## begin
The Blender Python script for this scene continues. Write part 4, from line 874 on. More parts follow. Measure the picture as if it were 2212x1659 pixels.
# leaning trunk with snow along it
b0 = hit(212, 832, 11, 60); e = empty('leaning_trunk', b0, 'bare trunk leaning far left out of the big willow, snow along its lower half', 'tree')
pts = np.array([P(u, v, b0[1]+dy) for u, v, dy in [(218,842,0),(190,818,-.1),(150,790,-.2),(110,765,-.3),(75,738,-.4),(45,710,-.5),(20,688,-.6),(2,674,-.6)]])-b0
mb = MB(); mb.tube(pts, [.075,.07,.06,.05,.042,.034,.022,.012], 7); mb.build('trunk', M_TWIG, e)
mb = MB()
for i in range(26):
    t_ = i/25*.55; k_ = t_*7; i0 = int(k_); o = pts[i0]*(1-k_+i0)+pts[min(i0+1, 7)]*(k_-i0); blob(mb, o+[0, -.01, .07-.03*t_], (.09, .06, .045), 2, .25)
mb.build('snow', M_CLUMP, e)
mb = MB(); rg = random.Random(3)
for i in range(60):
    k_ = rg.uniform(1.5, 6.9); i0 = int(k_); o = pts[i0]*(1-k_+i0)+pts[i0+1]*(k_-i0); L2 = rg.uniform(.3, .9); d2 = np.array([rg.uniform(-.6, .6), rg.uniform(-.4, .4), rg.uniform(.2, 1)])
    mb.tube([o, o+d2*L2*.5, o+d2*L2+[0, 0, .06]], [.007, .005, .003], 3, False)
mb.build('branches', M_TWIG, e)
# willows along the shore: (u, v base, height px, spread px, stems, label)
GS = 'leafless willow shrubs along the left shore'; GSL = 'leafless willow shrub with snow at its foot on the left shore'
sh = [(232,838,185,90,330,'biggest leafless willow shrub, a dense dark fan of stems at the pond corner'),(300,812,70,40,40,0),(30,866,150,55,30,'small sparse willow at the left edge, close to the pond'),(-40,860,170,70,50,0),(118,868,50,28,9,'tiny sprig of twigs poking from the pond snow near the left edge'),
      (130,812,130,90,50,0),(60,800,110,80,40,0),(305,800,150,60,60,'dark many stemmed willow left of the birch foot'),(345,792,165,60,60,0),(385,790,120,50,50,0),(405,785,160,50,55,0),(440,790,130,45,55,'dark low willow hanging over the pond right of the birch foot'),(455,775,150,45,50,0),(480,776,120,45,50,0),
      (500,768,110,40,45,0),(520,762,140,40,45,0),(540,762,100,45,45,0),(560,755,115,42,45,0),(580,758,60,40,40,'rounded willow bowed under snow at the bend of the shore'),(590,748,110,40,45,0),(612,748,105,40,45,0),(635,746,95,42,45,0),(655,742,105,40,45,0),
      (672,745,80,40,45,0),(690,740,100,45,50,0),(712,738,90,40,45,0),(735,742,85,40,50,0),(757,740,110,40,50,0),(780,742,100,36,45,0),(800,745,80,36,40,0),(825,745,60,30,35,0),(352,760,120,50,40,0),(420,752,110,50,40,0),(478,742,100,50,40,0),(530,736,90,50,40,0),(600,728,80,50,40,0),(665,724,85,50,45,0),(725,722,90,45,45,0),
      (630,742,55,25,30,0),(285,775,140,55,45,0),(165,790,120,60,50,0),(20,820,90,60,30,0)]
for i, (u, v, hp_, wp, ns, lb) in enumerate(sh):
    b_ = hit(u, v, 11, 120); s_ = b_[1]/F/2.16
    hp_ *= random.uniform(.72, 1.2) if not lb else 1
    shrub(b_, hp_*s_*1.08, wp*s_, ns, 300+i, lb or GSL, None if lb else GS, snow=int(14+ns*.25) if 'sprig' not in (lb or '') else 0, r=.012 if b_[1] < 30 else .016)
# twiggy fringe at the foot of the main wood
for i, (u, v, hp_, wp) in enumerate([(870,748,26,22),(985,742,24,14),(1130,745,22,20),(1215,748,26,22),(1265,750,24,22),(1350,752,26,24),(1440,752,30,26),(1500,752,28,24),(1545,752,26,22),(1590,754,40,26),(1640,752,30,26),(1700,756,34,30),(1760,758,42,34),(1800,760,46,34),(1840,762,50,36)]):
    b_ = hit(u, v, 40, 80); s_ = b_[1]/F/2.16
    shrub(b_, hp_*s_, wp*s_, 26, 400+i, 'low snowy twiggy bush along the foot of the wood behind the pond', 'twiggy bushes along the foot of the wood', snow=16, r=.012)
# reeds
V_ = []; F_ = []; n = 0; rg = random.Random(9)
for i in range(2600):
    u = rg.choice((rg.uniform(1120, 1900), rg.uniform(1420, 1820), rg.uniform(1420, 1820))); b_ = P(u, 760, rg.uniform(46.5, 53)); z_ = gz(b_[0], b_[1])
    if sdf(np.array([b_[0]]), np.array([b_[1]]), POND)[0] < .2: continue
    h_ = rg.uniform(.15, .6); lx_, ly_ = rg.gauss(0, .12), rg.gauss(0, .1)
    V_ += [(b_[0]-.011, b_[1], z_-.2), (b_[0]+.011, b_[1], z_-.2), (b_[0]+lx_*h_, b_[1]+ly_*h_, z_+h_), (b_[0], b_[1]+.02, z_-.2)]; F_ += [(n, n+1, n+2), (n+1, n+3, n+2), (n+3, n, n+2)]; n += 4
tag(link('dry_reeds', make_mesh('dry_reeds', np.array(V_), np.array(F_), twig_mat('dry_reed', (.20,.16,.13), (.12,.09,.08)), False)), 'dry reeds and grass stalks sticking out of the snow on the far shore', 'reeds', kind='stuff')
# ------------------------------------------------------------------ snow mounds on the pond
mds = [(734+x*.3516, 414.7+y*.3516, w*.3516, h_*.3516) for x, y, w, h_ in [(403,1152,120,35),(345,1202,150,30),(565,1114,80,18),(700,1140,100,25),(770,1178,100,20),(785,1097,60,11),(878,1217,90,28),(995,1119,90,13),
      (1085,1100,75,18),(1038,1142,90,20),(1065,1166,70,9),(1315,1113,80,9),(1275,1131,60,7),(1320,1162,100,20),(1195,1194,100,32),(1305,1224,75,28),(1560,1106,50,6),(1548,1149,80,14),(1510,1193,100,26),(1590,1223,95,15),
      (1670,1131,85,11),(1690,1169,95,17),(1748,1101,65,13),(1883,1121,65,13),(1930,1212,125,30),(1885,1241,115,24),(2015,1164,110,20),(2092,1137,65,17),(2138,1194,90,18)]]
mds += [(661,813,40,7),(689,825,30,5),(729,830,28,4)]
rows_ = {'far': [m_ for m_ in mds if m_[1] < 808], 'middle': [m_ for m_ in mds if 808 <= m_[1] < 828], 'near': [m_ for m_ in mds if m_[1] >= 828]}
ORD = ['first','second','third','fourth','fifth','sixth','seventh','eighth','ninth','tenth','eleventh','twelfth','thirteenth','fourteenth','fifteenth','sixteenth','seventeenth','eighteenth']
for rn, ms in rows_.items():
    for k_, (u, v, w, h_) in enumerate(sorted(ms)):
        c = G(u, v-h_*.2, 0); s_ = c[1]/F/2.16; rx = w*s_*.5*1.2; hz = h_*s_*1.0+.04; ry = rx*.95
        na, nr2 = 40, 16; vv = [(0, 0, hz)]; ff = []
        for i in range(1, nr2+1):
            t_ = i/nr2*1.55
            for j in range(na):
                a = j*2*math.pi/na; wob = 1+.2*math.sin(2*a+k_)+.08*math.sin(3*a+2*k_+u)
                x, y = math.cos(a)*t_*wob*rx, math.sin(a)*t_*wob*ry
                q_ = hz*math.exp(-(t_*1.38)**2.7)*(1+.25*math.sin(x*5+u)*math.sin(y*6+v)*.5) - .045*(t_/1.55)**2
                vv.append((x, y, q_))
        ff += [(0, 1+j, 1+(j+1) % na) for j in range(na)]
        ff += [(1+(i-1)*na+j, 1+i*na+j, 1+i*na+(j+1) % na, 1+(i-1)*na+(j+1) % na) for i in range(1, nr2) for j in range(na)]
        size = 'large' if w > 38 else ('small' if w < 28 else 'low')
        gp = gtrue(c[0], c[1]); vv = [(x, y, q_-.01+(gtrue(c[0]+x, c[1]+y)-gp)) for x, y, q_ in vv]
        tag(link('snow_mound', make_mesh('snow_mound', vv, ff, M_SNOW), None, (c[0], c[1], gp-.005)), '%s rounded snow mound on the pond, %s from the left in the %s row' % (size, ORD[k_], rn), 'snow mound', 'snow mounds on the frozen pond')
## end
- Directions: Copy in full each line that holds the word "from".

- Exercise result:
The Blender Python script for this scene continues. Write part 4, from line 874 on. More parts follow. Measure the picture as if it were 2212x1659 pixels.
sh = [(232,838,185,90,330,'biggest leafless willow shrub, a dense dark fan of stems at the pond corner'),(300,812,70,40,40,0),(30,866,150,55,30,'small sparse willow at the left edge, close to the pond'),(-40,860,170,70,50,0),(118,868,50,28,9,'tiny sprig of twigs poking from the pond snow near the left edge'),
        tag(link('snow_mound', make_mesh('snow_mound', vv, ff, M_SNOW), None, (c[0], c[1], gp-.005)), '%s rounded snow mound on the pond, %s from the left in the %s row' % (size, ORD[k_], rn), 'snow mound', 'snow mounds on the frozen pond')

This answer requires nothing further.